Exemplo de Cunhal deve ser seguido até na saída

Jerónimo de Sousa não pensa na sua sucessão enquanto secretário-geral do PCP, eleito pelo Comité Central. É a este órgão que cabe a decisão, mas "não tenho notado que haja qualquer movimento nesse sentido". Não é, no entanto, assunto tabu. "Gostaria de sair enquanto tenho condições físicas, intelectuais e políticas para o fazer". E dá como exemplo o "camarada Álvaro Cunhal" que podendo continuar por muito mais anos "ele próprio decidiu que era o momento de ser substituído".

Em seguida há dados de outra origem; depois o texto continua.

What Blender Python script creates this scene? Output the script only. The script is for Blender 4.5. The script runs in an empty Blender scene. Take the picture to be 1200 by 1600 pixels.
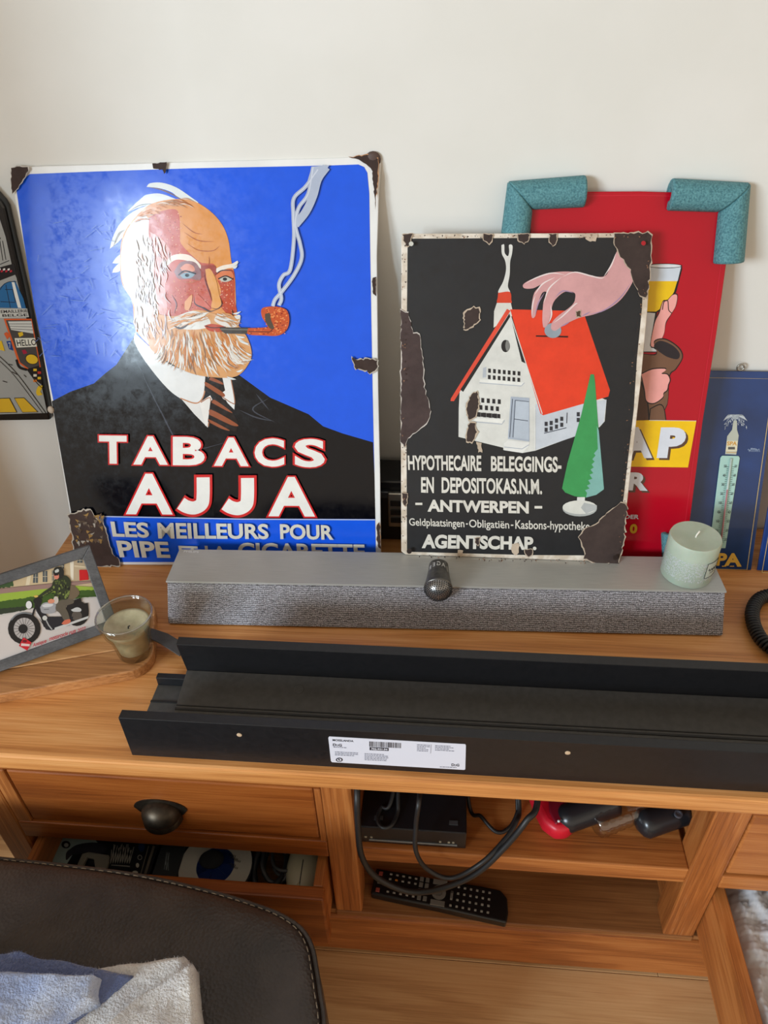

A substituição será, acredita, tranquila. "É um colectivo partidário que decide", sustenta. Um dia sairá de secretário-geral, mas "continuarei a ser comunista, portanto, militante deste partido". A função não mudou Jerónimo de Sousa que atira a quem disse que seria um desastre para o PCP a sua ascensão a secretário-geral. "A verdade é que hoje, mesmo alguns que fizeram essa afirmação, descobriram que eu sabia ler, escrever, falar, intervir. E dançar também...", declara no Negócios. "Sou o que sou", diz com orgulho quem é olhado por vizinhos e pelas pessoas "como sendo um deles", mesmo não sendo do mesmo partido. "Ao fim destes anos todo de política sairei como entrei, mas com esta satisfação imensa. E isto não há dinheiro que pague".